The Face of Libertarianism in Australia

Libertarianism: It’s more than just Ron Paul. Dr Paul has done a lot for the liberty movement in the US, but libertarianism in Australia isn’t about the wholesale import of the American libertarian movement. Historically, Australia has never had a prevalent liberty movement, or even a significant political force that has prioritised freedom and small government for its own sake. It’s just not in our blood.

Australia’s political history demonstrates that no single party has a monopoly on freedom or the lack thereof. The White Australia Policy was bipartisan and its dismantling in the late 1960s and 1970s was also a bipartisan project. The growth of the surveillance state and espionage services has also received bipartisan support, as did involvement in the war in Afghanistan. The modern Australian economy would be unrecognisable if it hadn’t been for the Hawke/Keating economic reforms, which also received bipartisan support.

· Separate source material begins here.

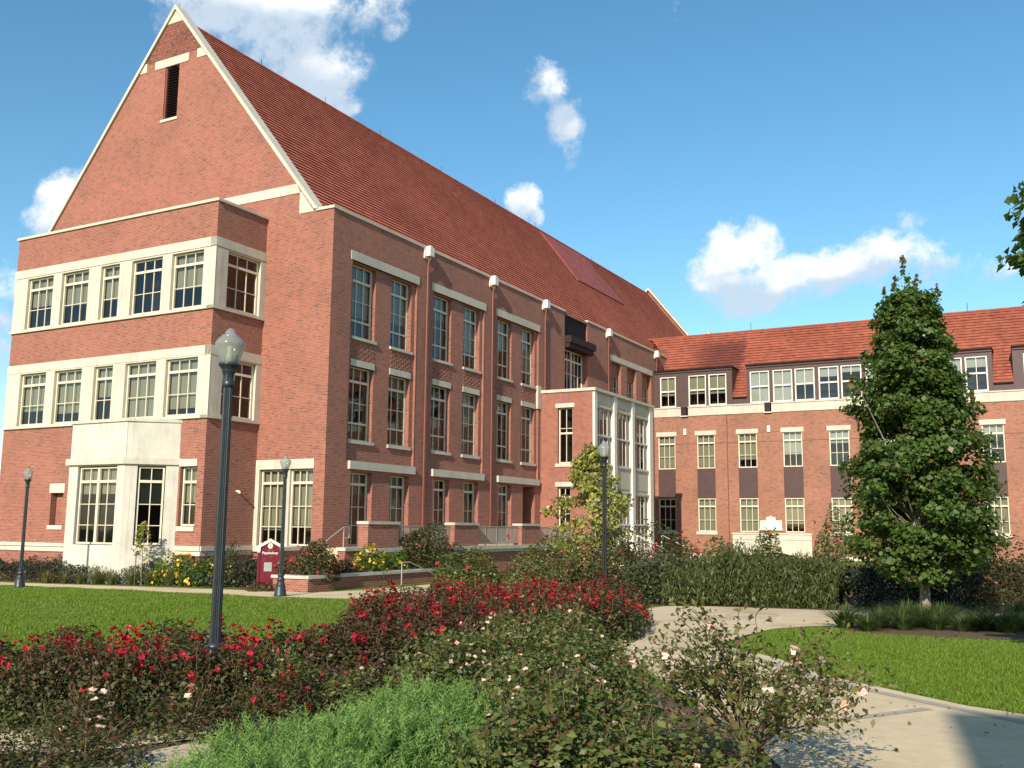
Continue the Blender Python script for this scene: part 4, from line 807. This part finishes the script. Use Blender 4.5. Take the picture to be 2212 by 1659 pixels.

The Australian Libertarian Society Friedman Conference, which took place on the weekend of the 6th and 7th of April, was principally organised by the Australian Taxpayers’ Alliance and the Australian Libertarian Society and intended to do what hadn’t yet really been done: bring people from across the libertarian tradition (classical liberals, monarchists and anarcho-capitalists alike) in order to grow the size and influence of the movement.

Reflecting the lack of a single wellspring of freedom, speakers at the conference included Cassandra Wilkinson of the NSW Labor Party, NSW Liberal MLC Dr Peter Phelps, Liberal Democrat Clinton Mead of Campbelltown Council in NSW, researchers from the Institute of Public Affairs and the Centre for Independent Studies, Dr Charles Richardson of and the ANU’s very own philosophy lecturer Dr Jeremy Shearmur (who unwittingly put me on this path in 2010 by mentioning ‘Friedrich Hayek’ in PHIL1004.) Jeremy charmed us all with a voice to rival David Attenborough and a wonderfully feather-ruffling talk on exporting the elderly to the Philippines.

The old symbol of the libertarian movement, since adopted by the paleoconservative Tea Party movement, of the coiled snake and the slogan “Don’t Tread on Me”, is emblematic of the establishment libertarian approach in the US. But that’s not what is happening here: it’s full of young people, for one. The new face of the liberty movement in Australia isn’t about the privileged defending their own rights at the expense of everybody else’s, but rather a desire to secure rights and liberty for all – “don’t tread on anyone”. The conference featured mainstream talks about the nanny state as well as more radical talks such as free banking and homeschooling, but all echoed the same principle – that liberty is the foundation of a socially just society, and state excess does and always has hurt the least well-off disproportionately whilst cementing the power of the elites. This is true for everything from the excise on cigarettes and alcohol to the complex regulatory requirements imposed on businesses, which large corporations can deal with easily enough whilst smaller would-be competitors are unable to fund such compliance and are locked out of the market. Freer trade and tariff reduction means that the less well-off can buy cheaper goods imported from overseas markets, produced in an environment of comparative advantage, which reduces their cost of living.

The purpose of the liberty movement in Australia is to strengthen all individuals and society against the coercive power of government. It’s to reduce the role of government in all areas of people’s lives: more civil liberties, less taxation, and freer personal lifestyle choices.

I think Australia could do with a little more liberty.